12. The non-transitory computer-readable medium of claim 7, wherein the method further comprises calculating scaling parameters.

13. A computerized system comprising a central processing unit and a memory, the memory storing a set of instructions, which, when executed in connection with a cause the computerized system to perform a method for estimating a size of a foot, the method comprising:

a. receiving a plurality of images of the foot in relation to a sheet of paper;

b. performing determination of a contour of the sheet of paper in the received plurality of images;

c. using at least one of the received plurality of images to determine an internal contour of the foot;

d. using at least second one of the received plurality of images to determine an external contour of the foot;

e. using the determined internal contour of the foot and the determined external contour of the foot to calculate a horizontal contour of the foot and calculate a size of the horizontal contour of the foot; and

f. using at least third one of the received plurality of images to determine an vertical contour of the foot and calculate a sizes of the vertical contour of the foot.

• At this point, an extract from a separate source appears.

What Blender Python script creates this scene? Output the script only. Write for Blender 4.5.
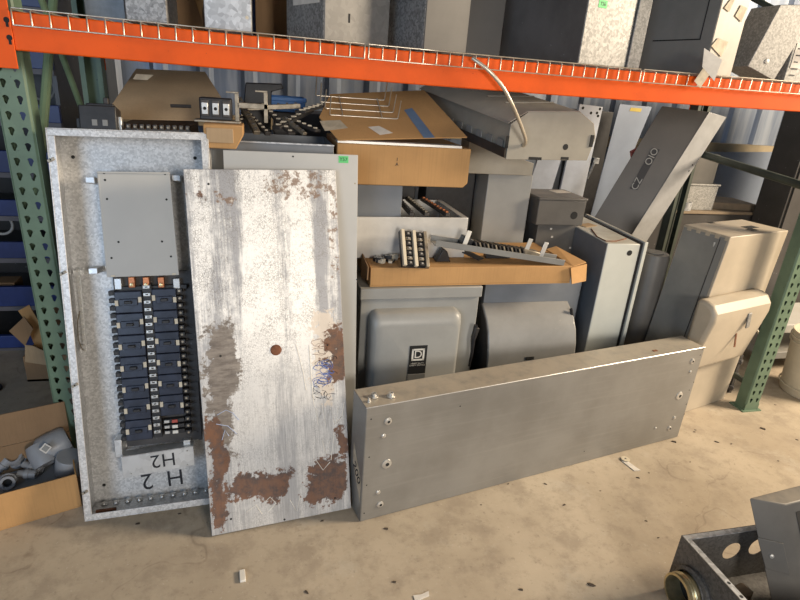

14. The computerized system of claim 13, wherein the plurality of images comprises three images.

15. The computerized system of claim 7, wherein the method further comprises refining the horizontal contour of the foot using an edgemap.

16. The computerized system of claim 15, wherein refining the horizontal contour of the foot further comprises:

i. building the edgemap;

ii. removing short edges from the edgemap;

iii. performing special scaling of an image of the plurality of images;

iv. finding a plurality of closed contours; and

v. choosing a demanded contour from the plurality of closed contours.

17. The computerized system of claim 7, wherein the sheet of paper is a standard sheet of paper.

18. The computerized system of claim 7, wherein the method further comprises calculating scaling parameters.